**Request:**
For the listing that follows, give again exactly the lines from the one with "Continue the Blender" to the one with "patch('valley_slope', G, M['far'])", including both.

**Stored rows:**
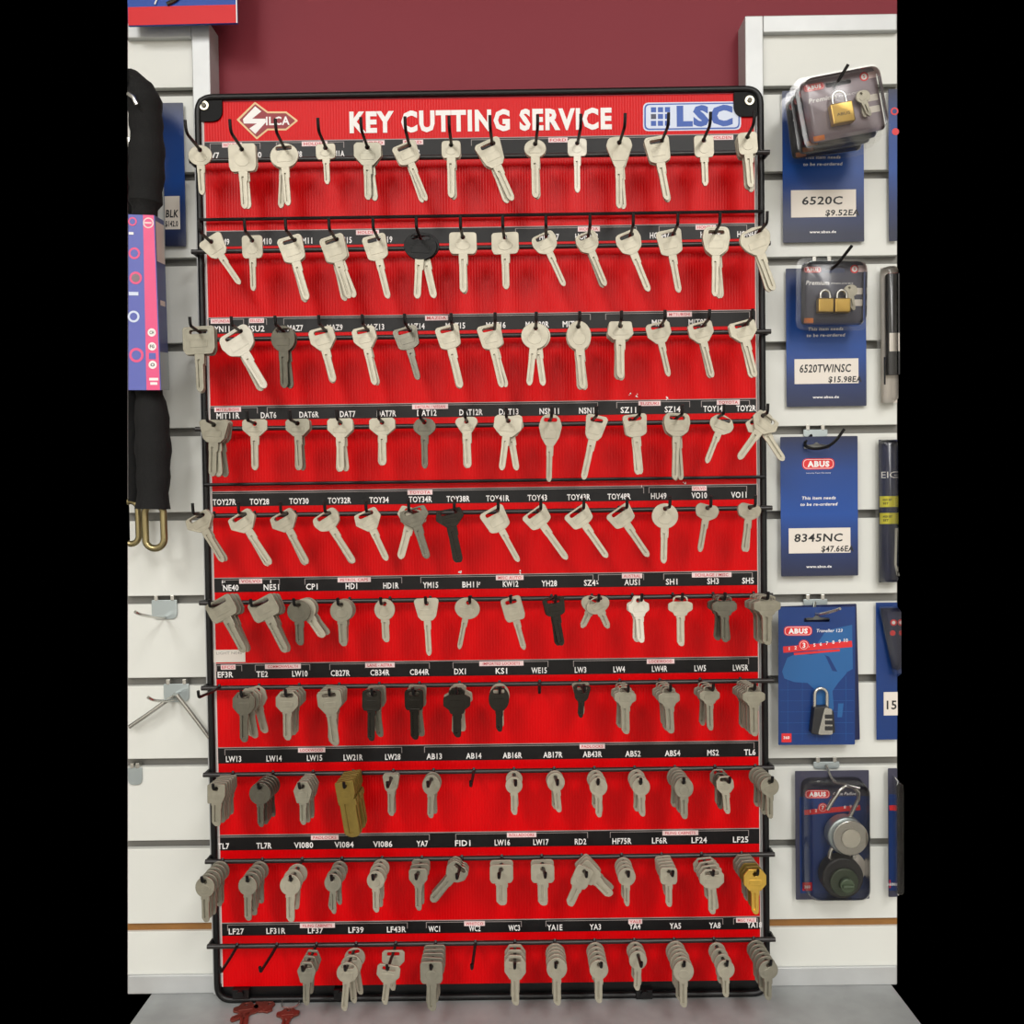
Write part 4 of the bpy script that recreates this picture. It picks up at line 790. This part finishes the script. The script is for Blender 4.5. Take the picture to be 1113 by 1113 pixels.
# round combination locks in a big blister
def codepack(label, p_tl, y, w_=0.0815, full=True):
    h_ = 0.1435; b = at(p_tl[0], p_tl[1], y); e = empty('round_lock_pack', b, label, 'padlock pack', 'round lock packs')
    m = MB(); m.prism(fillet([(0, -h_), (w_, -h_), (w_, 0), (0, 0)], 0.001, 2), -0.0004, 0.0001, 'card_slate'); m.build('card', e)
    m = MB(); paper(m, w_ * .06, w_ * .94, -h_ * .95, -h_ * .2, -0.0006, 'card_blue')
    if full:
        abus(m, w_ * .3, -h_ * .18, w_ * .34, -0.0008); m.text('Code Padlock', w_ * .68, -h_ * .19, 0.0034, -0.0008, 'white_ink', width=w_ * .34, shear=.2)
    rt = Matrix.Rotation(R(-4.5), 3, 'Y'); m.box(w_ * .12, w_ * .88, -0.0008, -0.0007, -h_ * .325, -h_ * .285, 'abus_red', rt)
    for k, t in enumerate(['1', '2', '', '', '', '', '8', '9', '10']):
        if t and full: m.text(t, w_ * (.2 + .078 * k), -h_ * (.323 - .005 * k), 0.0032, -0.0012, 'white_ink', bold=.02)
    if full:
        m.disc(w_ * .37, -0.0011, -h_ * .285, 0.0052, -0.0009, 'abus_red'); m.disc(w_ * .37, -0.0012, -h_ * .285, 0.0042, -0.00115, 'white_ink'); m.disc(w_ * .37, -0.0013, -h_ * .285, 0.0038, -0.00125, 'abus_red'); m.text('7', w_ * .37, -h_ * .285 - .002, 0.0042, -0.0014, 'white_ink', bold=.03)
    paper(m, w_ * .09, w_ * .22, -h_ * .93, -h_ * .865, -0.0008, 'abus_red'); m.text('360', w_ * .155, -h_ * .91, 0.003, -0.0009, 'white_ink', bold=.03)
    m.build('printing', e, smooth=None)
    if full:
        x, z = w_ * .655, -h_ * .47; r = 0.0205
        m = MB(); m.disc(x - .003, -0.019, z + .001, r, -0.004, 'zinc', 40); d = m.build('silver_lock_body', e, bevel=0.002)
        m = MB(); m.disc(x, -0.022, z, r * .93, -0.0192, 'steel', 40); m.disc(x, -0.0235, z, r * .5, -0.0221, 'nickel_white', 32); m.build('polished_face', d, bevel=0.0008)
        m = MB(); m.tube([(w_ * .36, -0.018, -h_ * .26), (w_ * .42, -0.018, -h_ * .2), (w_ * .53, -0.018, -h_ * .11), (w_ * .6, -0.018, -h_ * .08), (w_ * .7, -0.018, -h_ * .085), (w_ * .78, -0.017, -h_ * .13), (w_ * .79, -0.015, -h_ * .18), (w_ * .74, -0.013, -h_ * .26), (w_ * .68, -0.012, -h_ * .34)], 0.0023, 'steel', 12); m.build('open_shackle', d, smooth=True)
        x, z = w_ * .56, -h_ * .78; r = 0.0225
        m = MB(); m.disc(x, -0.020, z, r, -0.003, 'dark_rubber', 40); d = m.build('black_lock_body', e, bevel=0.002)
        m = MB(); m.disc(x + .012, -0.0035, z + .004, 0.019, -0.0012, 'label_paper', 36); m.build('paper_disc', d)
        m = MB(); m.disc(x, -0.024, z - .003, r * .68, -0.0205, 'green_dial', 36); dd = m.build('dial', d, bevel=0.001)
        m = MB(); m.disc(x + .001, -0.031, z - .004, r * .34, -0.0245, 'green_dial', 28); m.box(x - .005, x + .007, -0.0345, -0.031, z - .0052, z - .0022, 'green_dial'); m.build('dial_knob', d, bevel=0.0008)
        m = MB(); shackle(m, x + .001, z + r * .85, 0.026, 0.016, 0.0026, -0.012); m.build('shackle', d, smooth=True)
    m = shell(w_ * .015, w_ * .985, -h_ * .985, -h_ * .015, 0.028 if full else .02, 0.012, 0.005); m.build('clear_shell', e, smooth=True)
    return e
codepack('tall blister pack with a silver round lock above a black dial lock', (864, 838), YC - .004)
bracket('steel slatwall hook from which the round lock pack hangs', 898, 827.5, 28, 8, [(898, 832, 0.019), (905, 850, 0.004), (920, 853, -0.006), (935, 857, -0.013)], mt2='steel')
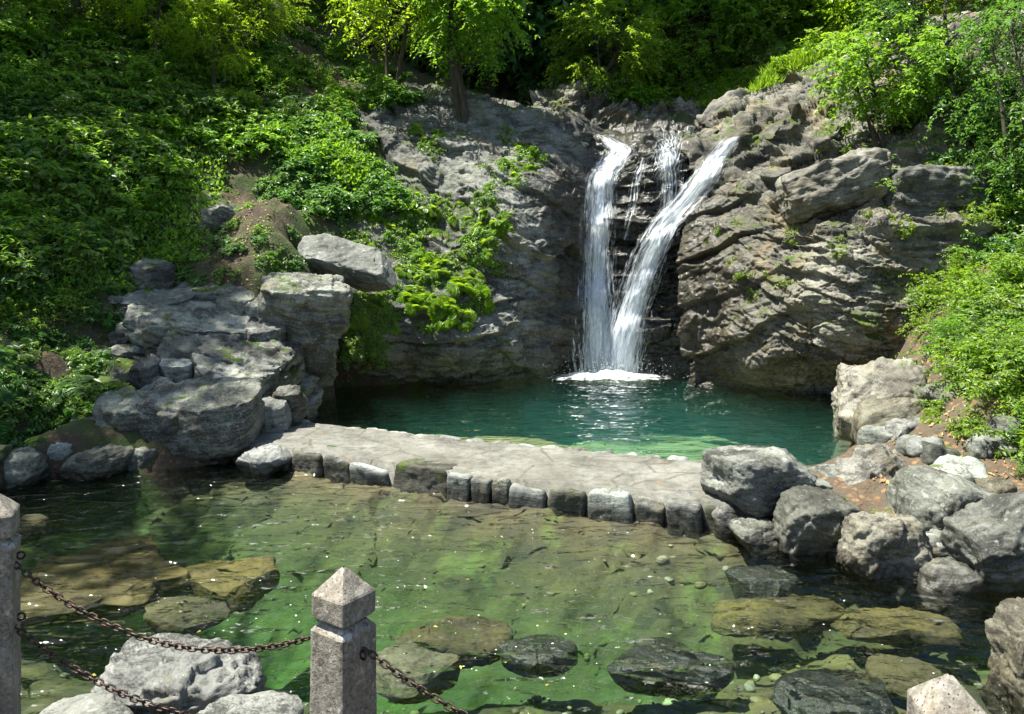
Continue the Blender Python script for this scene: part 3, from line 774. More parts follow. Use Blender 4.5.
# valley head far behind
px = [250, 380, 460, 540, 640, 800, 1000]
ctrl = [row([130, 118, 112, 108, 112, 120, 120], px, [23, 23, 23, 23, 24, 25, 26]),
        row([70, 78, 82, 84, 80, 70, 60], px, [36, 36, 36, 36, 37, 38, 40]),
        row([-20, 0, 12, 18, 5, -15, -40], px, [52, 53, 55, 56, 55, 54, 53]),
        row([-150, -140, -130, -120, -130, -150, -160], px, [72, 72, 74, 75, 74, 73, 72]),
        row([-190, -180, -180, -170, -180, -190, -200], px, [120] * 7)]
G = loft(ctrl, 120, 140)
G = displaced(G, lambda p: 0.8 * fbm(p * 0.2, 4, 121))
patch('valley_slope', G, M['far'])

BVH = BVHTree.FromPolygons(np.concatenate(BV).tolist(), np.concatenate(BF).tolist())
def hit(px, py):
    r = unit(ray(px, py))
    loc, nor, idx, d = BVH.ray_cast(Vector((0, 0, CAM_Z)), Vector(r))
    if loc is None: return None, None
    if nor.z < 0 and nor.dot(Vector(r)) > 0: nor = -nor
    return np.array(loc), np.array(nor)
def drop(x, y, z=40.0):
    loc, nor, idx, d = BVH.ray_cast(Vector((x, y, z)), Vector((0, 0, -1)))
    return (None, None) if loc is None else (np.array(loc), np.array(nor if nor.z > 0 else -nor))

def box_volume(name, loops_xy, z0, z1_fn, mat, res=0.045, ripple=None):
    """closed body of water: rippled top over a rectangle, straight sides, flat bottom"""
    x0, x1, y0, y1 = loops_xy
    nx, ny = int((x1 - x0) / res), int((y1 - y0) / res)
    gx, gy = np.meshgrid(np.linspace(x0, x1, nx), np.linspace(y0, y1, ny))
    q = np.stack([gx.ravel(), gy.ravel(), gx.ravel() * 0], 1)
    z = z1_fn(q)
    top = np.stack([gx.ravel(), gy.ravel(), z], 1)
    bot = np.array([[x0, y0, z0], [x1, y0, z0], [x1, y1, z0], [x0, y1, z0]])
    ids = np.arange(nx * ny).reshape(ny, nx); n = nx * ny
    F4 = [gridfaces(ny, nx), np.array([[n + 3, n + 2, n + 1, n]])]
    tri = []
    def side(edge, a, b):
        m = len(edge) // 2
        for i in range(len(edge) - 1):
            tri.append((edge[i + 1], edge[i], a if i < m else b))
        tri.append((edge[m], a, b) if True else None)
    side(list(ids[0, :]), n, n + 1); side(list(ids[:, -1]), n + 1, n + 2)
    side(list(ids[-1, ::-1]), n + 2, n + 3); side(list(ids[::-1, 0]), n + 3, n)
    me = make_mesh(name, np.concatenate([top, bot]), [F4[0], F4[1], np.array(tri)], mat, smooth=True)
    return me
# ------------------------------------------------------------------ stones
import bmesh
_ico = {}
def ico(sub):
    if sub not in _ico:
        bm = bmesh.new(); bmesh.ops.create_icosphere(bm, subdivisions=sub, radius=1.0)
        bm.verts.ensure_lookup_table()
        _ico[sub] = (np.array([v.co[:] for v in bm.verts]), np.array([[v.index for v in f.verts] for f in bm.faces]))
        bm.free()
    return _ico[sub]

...

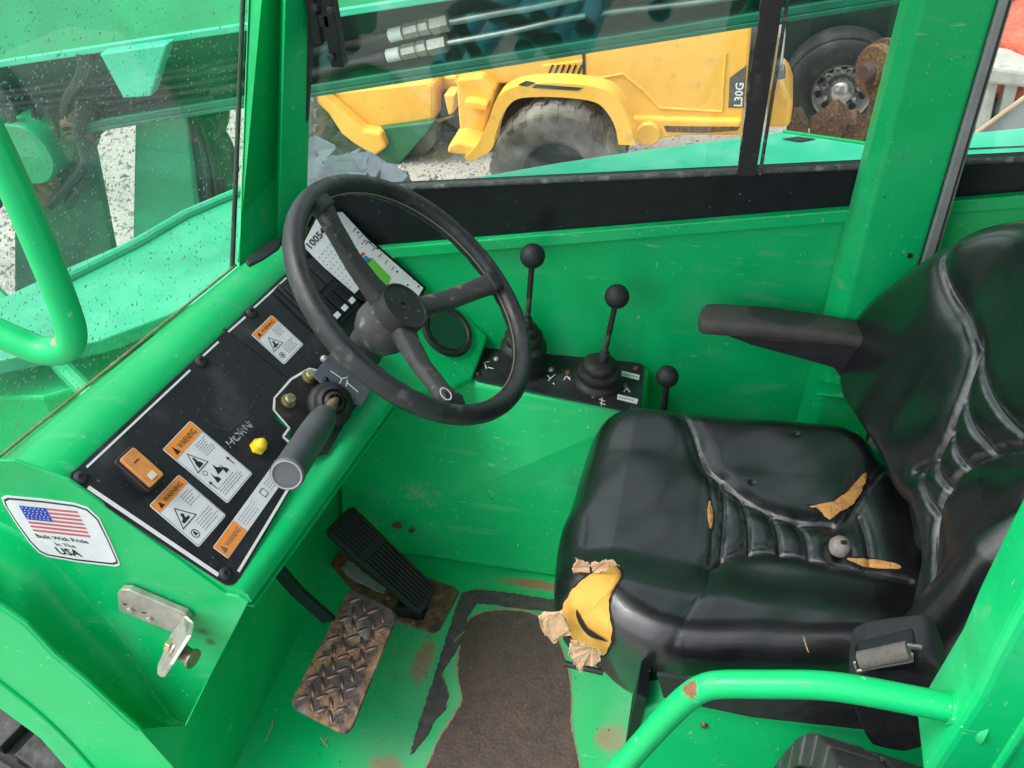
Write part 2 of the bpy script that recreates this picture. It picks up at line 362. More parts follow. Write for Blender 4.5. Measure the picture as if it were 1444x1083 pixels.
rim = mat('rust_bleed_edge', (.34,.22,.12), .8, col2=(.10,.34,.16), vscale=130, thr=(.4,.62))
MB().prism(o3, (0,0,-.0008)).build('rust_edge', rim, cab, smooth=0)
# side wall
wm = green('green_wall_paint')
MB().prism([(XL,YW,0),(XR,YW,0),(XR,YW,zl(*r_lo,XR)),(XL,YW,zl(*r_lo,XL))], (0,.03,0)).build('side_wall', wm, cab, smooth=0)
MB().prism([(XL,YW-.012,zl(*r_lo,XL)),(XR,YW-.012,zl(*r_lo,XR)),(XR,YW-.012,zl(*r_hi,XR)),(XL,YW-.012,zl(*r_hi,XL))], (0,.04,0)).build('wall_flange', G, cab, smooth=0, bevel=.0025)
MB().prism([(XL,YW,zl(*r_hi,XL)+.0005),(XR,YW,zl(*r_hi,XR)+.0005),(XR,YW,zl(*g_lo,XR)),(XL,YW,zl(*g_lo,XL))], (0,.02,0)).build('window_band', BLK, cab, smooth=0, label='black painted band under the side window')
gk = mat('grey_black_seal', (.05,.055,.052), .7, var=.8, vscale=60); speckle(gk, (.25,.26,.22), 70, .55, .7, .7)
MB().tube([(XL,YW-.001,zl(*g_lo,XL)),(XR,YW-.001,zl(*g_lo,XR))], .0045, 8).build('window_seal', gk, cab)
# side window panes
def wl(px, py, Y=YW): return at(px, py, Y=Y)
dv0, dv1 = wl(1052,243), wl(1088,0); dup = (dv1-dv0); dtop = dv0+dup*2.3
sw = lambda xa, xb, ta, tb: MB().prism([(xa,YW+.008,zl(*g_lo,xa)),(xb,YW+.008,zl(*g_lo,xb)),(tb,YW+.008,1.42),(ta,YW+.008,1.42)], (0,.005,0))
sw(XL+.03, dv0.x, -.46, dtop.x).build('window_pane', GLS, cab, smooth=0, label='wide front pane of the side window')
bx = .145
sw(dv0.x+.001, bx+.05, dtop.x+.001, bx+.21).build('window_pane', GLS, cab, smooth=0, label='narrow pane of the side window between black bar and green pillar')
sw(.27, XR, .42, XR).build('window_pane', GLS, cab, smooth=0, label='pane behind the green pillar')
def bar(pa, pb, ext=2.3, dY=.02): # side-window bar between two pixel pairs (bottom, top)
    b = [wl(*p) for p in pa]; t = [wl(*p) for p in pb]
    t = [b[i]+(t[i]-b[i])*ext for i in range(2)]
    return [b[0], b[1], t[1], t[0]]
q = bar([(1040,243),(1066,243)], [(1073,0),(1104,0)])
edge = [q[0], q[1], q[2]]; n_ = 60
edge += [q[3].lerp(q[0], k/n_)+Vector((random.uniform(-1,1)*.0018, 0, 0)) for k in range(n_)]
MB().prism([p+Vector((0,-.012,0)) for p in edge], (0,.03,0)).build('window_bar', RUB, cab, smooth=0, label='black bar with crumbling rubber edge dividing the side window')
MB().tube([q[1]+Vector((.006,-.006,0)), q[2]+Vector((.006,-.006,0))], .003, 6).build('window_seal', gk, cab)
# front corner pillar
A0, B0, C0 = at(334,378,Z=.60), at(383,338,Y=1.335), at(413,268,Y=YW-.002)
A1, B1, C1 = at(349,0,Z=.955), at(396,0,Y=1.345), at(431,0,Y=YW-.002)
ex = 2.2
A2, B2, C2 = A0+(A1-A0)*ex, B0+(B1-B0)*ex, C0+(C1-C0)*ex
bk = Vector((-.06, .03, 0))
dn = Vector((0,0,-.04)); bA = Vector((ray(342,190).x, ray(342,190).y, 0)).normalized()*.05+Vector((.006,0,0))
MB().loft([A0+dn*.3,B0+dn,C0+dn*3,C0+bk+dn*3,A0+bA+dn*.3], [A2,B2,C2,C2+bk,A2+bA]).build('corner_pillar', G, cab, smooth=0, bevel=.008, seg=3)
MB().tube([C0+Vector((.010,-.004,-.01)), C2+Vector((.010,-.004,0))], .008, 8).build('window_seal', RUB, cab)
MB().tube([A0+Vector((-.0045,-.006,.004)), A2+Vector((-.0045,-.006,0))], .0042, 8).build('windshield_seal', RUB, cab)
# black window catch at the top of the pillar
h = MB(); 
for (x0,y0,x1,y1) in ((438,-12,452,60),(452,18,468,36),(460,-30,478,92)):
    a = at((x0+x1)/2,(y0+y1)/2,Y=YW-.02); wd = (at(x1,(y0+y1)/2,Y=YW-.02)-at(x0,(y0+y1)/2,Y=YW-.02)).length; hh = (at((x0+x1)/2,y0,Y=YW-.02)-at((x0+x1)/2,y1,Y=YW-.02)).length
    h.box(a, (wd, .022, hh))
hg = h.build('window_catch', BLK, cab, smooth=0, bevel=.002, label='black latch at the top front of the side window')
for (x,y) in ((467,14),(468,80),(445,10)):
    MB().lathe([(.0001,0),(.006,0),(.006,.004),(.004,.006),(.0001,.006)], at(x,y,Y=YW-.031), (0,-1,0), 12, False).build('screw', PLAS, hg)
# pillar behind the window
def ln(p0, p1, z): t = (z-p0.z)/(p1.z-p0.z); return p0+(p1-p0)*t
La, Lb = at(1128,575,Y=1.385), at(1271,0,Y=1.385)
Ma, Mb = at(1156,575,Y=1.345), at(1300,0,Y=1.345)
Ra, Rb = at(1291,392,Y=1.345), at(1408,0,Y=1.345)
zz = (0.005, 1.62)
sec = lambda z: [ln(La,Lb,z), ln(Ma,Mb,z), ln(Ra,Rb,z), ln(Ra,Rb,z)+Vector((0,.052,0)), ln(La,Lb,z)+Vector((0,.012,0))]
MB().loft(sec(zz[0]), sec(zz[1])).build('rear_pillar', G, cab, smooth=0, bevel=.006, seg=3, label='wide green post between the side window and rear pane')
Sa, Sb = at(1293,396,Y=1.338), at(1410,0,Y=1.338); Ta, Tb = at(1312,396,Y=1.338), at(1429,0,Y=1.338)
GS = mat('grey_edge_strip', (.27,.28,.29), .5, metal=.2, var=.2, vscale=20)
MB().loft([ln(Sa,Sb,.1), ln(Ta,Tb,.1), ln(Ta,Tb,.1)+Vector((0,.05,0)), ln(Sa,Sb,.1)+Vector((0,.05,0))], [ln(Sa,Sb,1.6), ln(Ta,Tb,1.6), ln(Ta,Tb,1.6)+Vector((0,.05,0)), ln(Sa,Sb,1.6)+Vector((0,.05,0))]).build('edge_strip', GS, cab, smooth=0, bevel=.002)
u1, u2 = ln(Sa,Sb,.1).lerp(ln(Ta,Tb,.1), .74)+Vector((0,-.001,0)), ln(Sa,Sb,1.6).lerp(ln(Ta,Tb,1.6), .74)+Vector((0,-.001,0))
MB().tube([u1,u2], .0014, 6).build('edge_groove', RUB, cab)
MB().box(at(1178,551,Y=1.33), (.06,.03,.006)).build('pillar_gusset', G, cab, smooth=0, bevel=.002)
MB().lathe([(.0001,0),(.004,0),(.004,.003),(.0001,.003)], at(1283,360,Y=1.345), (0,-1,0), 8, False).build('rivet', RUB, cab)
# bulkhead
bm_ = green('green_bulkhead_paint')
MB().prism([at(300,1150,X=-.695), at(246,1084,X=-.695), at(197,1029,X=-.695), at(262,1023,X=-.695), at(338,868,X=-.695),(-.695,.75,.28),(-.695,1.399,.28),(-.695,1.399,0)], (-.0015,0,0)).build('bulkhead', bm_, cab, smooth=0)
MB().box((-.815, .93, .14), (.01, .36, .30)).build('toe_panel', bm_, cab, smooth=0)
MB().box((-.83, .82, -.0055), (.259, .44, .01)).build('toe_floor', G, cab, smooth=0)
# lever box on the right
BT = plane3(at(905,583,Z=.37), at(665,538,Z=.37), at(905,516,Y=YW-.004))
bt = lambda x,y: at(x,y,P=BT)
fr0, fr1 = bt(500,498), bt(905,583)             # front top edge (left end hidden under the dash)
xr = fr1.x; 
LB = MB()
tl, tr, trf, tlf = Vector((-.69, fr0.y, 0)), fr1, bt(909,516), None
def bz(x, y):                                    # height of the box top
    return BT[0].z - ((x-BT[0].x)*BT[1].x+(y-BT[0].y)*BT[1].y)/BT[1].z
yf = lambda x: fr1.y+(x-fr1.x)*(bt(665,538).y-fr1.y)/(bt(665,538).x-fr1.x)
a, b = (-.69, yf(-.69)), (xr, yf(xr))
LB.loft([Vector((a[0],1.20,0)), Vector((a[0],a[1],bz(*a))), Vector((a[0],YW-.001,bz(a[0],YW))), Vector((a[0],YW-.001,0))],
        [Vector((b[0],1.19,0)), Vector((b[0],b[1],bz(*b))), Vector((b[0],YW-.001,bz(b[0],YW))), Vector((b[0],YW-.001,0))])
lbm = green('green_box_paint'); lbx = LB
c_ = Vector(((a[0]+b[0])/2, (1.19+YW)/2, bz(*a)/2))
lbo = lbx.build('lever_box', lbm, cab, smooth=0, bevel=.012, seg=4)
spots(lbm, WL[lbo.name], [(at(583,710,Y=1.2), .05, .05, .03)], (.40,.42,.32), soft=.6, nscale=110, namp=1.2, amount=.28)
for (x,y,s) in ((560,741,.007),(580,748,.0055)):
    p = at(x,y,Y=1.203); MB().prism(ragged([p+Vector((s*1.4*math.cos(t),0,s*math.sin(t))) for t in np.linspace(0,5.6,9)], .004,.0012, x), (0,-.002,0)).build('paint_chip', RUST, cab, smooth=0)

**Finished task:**
Continue the Blender Python script for this scene: part 3, from line 774. More parts follow. Use Blender 4.5.
# valley head far behind
px = [250, 380, 460, 540, 640, 800, 1000]
ctrl = [row([130, 118, 112, 108, 112, 120, 120], px, [23, 23, 23, 23, 24, 25, 26]),
        row([70, 78, 82, 84, 80, 70, 60], px, [36, 36, 36, 36, 37, 38, 40]),
        row([-20, 0, 12, 18, 5, -15, -40], px, [52, 53, 55, 56, 55, 54, 53]),
        row([-150, -140, -130, -120, -130, -150, -160], px, [72, 72, 74, 75, 74, 73, 72]),
        row([-190, -180, -180, -170, -180, -190, -200], px, [120] * 7)]
G = loft(ctrl, 120, 140)
G = displaced(G, lambda p: 0.8 * fbm(p * 0.2, 4, 121))
patch('valley_slope', G, M['far'])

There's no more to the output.